14 Temmuz 2013 Pazar

İç Dünyasında Yaşayanlara…

Kürk Mantolu Madonna

Yoğun iş ve ülke gündemi nedeni ile yazılarıma bir süre ara vermiştim. Fakat sanat benim içimde öyle durdurulamaz bir etkiye sahip ki yazıya dökülmek istiyor. Evet, blogumuzun adı “Görsel Sanat Merkezi” ama bu hafta geç tanıştığım, kendimi bulduğum ve zihnimde harikulade görüntüler yaratan (bırakan) bir kitap üzerine yazacağım. Sabahattin Ali’nin “Kürk Mantolu Madonna”sı…

Öncellikle kitabın usta kalemi Sabahattin Ali’ye değinip, anmak istiyorum. Sabahattin Ali 25 Şubat 1907’de Gümülcine’de doğdu. İstanbul’da İlköğretmen Okulu’nu bitirdikten sonra Yozgat’ta bir yıl öğretmenlik yaptı. 1928’de MEB tarafından Almanya’ya gönderildi. 1930 yılında yurda döndü. 1948’de bir yazısı yüzünden tutuklandı, üç ay hapis yattı. Sürekli izlendiği için yurtdışına kaçmak istedi. 2Nisan 1948’de Kırklareli dolaylarında bir kaçakçı tarafından öldürüldüğü iddia edildi. Gerçekçi, bireyin iç dünyasına, ruhuna, düşüncelerine eğilen, depresif, melankolik tarzı ile günümüzde dahi modernliğini, yeniliğini ve etkinliğini yitirmeyen yani daima güncelliğini koruyan eserler bıraktı. Eserleri; Değirmen, Kağnı, Ses, Yeni Dünya, Sırça Köşk adlı öykü kitapları, Dağlar ve Rüzgar isimli kitapta topladığı şiirleri, Kuyucaklı Yusuf, İçimizdeki Şeytan, Kürk Mantolu Madonna isimli romanlar.

Kitabı okumaya başladığınız ilk andan itibaren onunla bir bağ kuruyorsunuz.

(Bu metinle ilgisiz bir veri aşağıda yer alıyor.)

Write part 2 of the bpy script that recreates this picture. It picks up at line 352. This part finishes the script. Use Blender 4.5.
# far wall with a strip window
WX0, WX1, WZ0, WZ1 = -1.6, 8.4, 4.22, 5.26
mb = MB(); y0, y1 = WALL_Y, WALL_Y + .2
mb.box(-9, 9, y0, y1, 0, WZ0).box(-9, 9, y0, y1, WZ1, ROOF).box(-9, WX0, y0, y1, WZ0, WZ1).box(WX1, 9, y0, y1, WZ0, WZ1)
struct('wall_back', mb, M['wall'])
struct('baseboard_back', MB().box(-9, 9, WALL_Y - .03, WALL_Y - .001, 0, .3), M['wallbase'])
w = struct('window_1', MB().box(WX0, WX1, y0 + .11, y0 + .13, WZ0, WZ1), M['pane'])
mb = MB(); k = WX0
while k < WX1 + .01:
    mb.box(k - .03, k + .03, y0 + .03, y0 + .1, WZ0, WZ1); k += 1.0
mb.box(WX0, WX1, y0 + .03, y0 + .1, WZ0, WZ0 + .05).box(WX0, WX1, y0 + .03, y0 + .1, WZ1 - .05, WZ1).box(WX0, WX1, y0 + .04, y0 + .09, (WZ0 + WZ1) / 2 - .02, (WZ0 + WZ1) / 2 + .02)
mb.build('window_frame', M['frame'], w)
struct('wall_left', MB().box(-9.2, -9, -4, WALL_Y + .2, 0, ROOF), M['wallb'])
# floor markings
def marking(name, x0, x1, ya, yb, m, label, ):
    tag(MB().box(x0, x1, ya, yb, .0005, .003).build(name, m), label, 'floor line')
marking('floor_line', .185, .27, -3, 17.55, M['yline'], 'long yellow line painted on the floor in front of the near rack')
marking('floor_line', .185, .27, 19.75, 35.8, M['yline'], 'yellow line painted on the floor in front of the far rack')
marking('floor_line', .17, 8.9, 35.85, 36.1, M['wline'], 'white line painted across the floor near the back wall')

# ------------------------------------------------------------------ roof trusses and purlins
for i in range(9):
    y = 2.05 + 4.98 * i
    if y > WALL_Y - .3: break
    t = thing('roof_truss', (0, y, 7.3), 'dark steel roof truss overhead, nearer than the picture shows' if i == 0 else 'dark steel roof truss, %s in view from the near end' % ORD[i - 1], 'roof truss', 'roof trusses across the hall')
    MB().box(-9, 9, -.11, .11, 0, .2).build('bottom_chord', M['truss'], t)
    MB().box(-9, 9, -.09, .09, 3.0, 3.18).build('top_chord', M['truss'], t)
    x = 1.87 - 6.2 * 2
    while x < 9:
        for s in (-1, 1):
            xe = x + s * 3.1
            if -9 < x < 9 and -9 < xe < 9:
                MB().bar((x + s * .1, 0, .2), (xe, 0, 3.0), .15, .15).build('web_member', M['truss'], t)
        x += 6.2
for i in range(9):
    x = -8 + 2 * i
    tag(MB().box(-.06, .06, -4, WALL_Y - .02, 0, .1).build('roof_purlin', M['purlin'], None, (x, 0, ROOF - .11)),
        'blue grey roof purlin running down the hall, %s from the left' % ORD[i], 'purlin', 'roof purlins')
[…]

Aşk gibi bir bağ. Bitmesin istiyor ama okumaktan da kendinizi alamıyorsunuz. Ve okumak için özel bir vakit ayırmak istiyorsunuz. Yani yolda bir yerlere gidip gelirken okumaya kıyamıyorsunuz. Kitapla buluştuğunuz anda hiçbir dış kuvvet sizi kitabın dünyasından çekip alamıyor. Kitap sizi içine alıyor ve yaşatıyor. Evet, kitabı okurken yaşadığınızı, yalnız olmadığınızı hissediyorsunuz. Kitabı okuyan çoğu kişiden duyacağınız söz ise “sanki romanı ben yazmışım, benim iç dünyamı anlatmış”. Aslında roman, kendi tarzını oluşturmuş her sanatçıda olduğu üzere yazarın hayatından izler taşıyor. Romanın ana karakteri olan ve iç dünyası ile okuyanı kendine bağlayan Raif karakteri, Sabahattin Ali gibi bir süre Almanya’ya gönderilip orada yaşıyor ve bir süre sonra geri dönmek zorunda kalıyor. Okuyucu bu açıdan bakıldığında “Sabahattin Ali kitapta aslında kendi iç dünyasını kendi yaşadıklarını romanlaştırmış” diye düşünmekten kendini alamıyor.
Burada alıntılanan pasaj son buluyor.